### [Aim of the exercise]
No images are to be carried over; print all other material exactly as it stands.
╭──
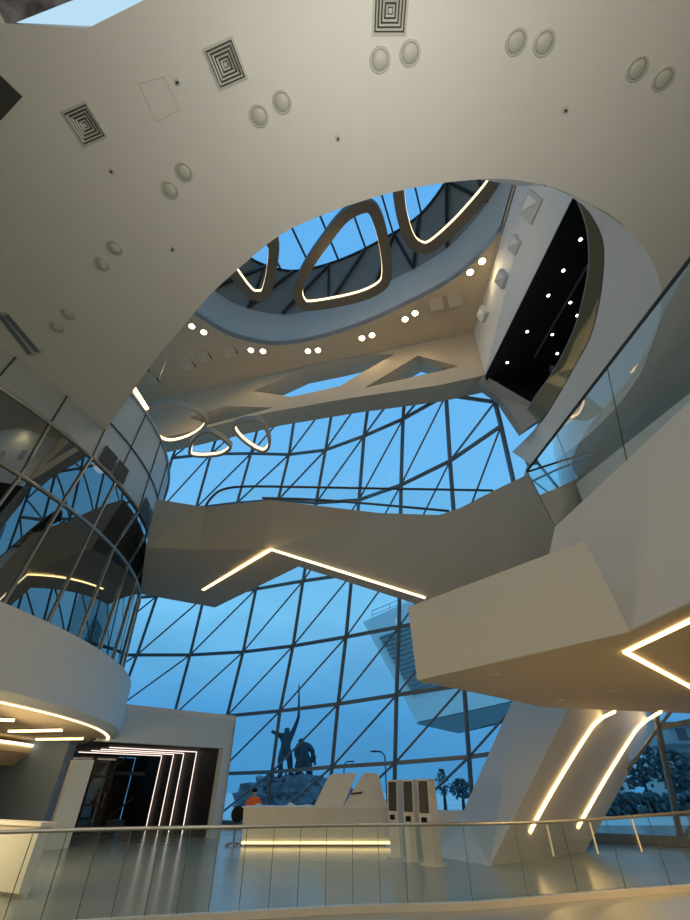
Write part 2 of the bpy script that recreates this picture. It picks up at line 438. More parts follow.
# ---- bulkhead above the gallery and the dark gallery itself
bz = 16.5
bt = [Vector((6.95, 13.5, ZS)), Vector((7.0, -8, ZS))]
b0 = az(485, 375, bz); b1 = az(575, 192, bz)
bl = b1 + (b1-b0)*.9
struct(MB().prism([b0, b1, bl, Vector((7.05, bl.y, ZS)), Vector((6.95, 13.6, ZS))], (.3, .05, 0)).build('wall_bulkhead', 'plaster'))
struct(MB().prism([b0+Vector((.02, .05, -.02)), b1+Vector((.02, 0, -.02)), bl+Vector((.02, 0, -.02)), Vector((15, bl.y, bz-.02)), Vector((15, 13.9, bz-.02)), b0+Vector((.12, .3, -.02))], (0, 0, .018)).build('ceiling_gallery', 'black'))
gb = smooth_path(gal_bot, 3)
struct(MB().prism([p+Vector((.46, -.1, -.02)) for p in gb] + [Vector((15, 14, ZG-.02)), Vector((15, 0, ZG-.02))], (0, 0, -.3)).build('floor_gallery', 'black'))
struct(MB().box((15, 6, 15), (.2, 20, 4)).build('wall_gallery', 'black'))
struct(MB().prism([az(486, 376, bz)+Vector((.35, .3, 0)), ay(551, 411, 12.5)+Vector((0, .05, -.3)), Vector((15, 12.6, 12.5)), Vector((15, 13.6, 16.8)), Vector((8, 13.6, 16.8))], (0, .15, 0)).build('wall_gallery_end', 'black'))
t = thing('gallery_balustrade', az(600, 300, ZG), 'curved glass balustrade, brown reflection painted in, along the edge of the dark upper gallery', 'balustrade')
g_top = [az(x, y, 14.3) for x, y in [(566, 187), (573, 194), (579, 204), (587, 229), (589, 261), (584, 294), (573, 332), (554, 370), (535, 397), (519, 423)]]
g_low = [az(x, y, ZG+.02) for x, y in [(571, 190), (580, 199), (590, 213), (602, 237), (604, 261), (600, 300), (590, 338), (573, 370), (551, 408), (540, 422)]]
A, B = smooth_path(g_low, 4), smooth_path(g_top, 4)
MB().loft([A, B], closed=False).build('glass_panel', 'glass_gallery', t, smooth=True)
MB().tube(B, .025, 6).build('handrail', 'alu', t)
MB().tube(A, .03, 6).build('base_rail', 'steel_dark', t)

# ================================================================= FACADE
AXC = Vector((6, -6, 0)); LEAN = .55; ZR = 2.4
tab = sorted([(math.atan2(x-6, y+6), math.hypot(x-6, y+6)) for x, y in
       [(-24, 27), (-19, 29), (-13, 30), (-7, 29.5), (-2.9, 27.6), (1.25, 25.2), (2.4, 24.6), (5.2, 22.9), (10.3, 20), (15, 17.2), (19, 14.5)]])
def Rb(th):
    if th <= tab[0][0]: return tab[0][1]
    for (a, ra), (b, rb) in zip(tab, tab[1:]):
        if th <= b: return ra+(rb-ra)*(th-a)/(b-a)
    return tab[-1][1]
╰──
### [Finished task]
Write part 2 of the bpy script that recreates this picture. It picks up at line 438. More parts follow.
# ---- bulkhead above the gallery and the dark gallery itself
bz = 16.5
bt = [Vector((6.95, 13.5, ZS)), Vector((7.0, -8, ZS))]
b0 = az(485, 375, bz); b1 = az(575, 192, bz)
bl = b1 + (b1-b0)*.9
struct(MB().prism([b0, b1, bl, Vector((7.05, bl.y, ZS)), Vector((6.95, 13.6, ZS))], (.3, .05, 0)).build('wall_bulkhead', 'plaster'))
struct(MB().prism([b0+Vector((.02, .05, -.02)), b1+Vector((.02, 0, -.02)), bl+Vector((.02, 0, -.02)), Vector((15, bl.y, bz-.02)), Vector((15, 13.9, bz-.02)), b0+Vector((.12, .3, -.02))], (0, 0, .018)).build('ceiling_gallery', 'black'))
gb = smooth_path(gal_bot, 3)
struct(MB().prism([p+Vector((.46, -.1, -.02)) for p in gb] + [Vector((15, 14, ZG-.02)), Vector((15, 0, ZG-.02))], (0, 0, -.3)).build('floor_gallery', 'black'))
struct(MB().box((15, 6, 15), (.2, 20, 4)).build('wall_gallery', 'black'))
struct(MB().prism([az(486, 376, bz)+Vector((.35, .3, 0)), ay(551, 411, 12.5)+Vector((0, .05, -.3)), Vector((15, 12.6, 12.5)), Vector((15, 13.6, 16.8)), Vector((8, 13.6, 16.8))], (0, .15, 0)).build('wall_gallery_end', 'black'))
t = thing('gallery_balustrade', az(600, 300, ZG), 'curved glass balustrade, brown reflection painted in, along the edge of the dark upper gallery', 'balustrade')
g_top = [az(x, y, 14.3) for x, y in [(566, 187), (573, 194), (579, 204), (587, 229), (589, 261), (584, 294), (573, 332), (554, 370), (535, 397), (519, 423)]]
g_low = [az(x, y, ZG+.02) for x, y in [(571, 190), (580, 199), (590, 213), (602, 237), (604, 261), (600, 300), (590, 338), (573, 370), (551, 408), (540, 422)]]
A, B = smooth_path(g_low, 4), smooth_path(g_top, 4)
MB().loft([A, B], closed=False).build('glass_panel', 'glass_gallery', t, smooth=True)
MB().tube(B, .025, 6).build('handrail', 'alu', t)
MB().tube(A, .03, 6).build('base_rail', 'steel_dark', t)

# ================================================================= FACADE
AXC = Vector((6, -6, 0)); LEAN = .55; ZR = 2.4
tab = sorted([(math.atan2(x-6, y+6), math.hypot(x-6, y+6)) for x, y in
       [(-24, 27), (-19, 29), (-13, 30), (-7, 29.5), (-2.9, 27.6), (1.25, 25.2), (2.4, 24.6), (5.2, 22.9), (10.3, 20), (15, 17.2), (19, 14.5)]])
def Rb(th):
    if th <= tab[0][0]: return tab[0][1]
    for (a, ra), (b, rb) in zip(tab, tab[1:]):
        if th <= b: return ra+(rb-ra)*(th-a)/(b-a)
    return tab[-1][1]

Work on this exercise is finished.